(Written request) Restate, exactly and only, the lines from the first through the line containing "(.64, .64, .62)))".

▬▬▬

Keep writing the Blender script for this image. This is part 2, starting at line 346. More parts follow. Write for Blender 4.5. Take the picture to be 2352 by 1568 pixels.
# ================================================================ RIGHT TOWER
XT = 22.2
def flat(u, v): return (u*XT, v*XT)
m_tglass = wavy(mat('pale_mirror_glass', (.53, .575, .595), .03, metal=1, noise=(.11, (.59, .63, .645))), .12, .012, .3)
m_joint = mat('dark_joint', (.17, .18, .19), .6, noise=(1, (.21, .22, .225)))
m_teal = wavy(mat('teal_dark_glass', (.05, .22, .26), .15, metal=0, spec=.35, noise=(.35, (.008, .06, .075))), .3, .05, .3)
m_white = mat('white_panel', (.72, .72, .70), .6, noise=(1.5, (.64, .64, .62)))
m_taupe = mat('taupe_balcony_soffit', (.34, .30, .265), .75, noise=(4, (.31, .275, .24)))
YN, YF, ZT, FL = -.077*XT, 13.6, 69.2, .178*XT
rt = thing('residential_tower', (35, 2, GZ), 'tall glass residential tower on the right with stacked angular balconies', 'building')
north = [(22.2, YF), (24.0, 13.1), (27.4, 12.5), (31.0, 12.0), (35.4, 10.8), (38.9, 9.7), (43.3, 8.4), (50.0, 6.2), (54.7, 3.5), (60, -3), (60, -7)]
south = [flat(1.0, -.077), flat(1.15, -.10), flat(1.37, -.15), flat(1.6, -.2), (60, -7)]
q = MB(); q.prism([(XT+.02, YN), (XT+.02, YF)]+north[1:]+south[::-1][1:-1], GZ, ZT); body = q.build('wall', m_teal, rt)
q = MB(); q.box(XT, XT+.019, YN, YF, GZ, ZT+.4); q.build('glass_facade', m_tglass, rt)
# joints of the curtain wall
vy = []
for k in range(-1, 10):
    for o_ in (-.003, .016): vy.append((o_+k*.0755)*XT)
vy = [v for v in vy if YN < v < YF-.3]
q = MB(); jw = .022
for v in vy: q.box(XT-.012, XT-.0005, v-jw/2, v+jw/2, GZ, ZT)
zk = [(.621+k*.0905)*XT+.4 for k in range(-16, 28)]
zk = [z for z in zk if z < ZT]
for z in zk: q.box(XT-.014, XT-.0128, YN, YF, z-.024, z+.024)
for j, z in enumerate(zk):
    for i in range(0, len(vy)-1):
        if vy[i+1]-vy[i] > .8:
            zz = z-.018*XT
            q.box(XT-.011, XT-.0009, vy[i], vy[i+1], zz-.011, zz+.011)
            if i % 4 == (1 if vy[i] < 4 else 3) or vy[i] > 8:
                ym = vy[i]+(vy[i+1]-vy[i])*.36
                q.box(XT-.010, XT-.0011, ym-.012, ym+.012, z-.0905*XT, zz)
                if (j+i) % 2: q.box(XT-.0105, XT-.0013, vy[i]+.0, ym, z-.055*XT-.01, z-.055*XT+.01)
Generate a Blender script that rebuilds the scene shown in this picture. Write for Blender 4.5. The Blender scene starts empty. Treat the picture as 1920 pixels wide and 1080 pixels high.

▬▬▬

(Written answer)
Keep writing the Blender script for this image. This is part 2, starting at line 346. More parts follow. Write for Blender 4.5. Take the picture to be 2352 by 1568 pixels.
# ================================================================ RIGHT TOWER
XT = 22.2
def flat(u, v): return (u*XT, v*XT)
m_tglass = wavy(mat('pale_mirror_glass', (.53, .575, .595), .03, metal=1, noise=(.11, (.59, .63, .645))), .12, .012, .3)
m_joint = mat('dark_joint', (.17, .18, .19), .6, noise=(1, (.21, .22, .225)))
m_teal = wavy(mat('teal_dark_glass', (.05, .22, .26), .15, metal=0, spec=.35, noise=(.35, (.008, .06, .075))), .3, .05, .3)
m_white = mat('white_panel', (.72, .72, .70), .6, noise=(1.5, (.64, .64, .62)))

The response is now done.